A 911 call from the moment Monique Kitts found husband Corey’s body was played in court Friday.

“It’s like something … somebody’s been in my house,” she can be heard saying on the call in 2010. “I just walked through the door.

“Oh, my God, help me! Oh, my God, help me! Oh, Jesus,” she said, sobbing.

But prosecutors say the emotional reaction to her husband’s death was fake, that Kitts was putting on a show to collect on a life insurance policy worth more than $500,000. Assistant District Attorney Tony Clayton said forensic cellphone records are among the key pieces of evidence linking her to the alleged shooter, Karl Howard.

"We're going to take the cellphone records, and we're going to place the defendants conversing with one another,” Clayton said. “We're going to place them at certain parts around the crime scene during the time of the murder. And we're going to place them by … we're just going to show their paths that they traveled and what took place leading up to the murder."

The Kitts were financially successful. She owned a day care. He worked in manufacturing. They lived in an upscale home.

But police in West Baton Rouge say that Kitts hired Howard, 30, to kill her husband. Howard and Kitts are both charged with second-degree murder and conspiracy to commit murder. Both have pleaded not guilty.

Another man, David Ray Johnson, claiming to be her former boyfriend, told police Kitts paid him to find the hit man, giving him money, a map to her home and her husband’s work schedule.

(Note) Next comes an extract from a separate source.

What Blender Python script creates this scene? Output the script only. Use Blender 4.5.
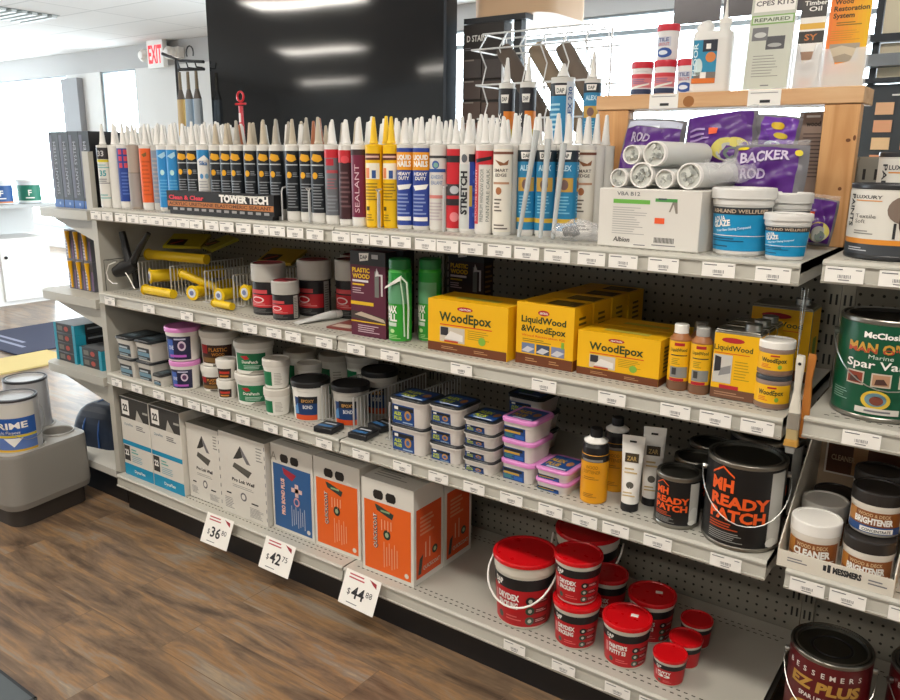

Johnson, who's considered a witness, has not been implicated in any way.

But Kitts’ daughter Dorey believes her mother did nothing wrong.

“They weren’t there. They don’t know what she went through when she saw [the body],” she told ABC affiliate WBRZ in Baton Rouge, Louisiana. “They don't know what she's been through throughout her life. They just, they can't just judge her off of what they're hearing. They just got to know her, herself and know the truth."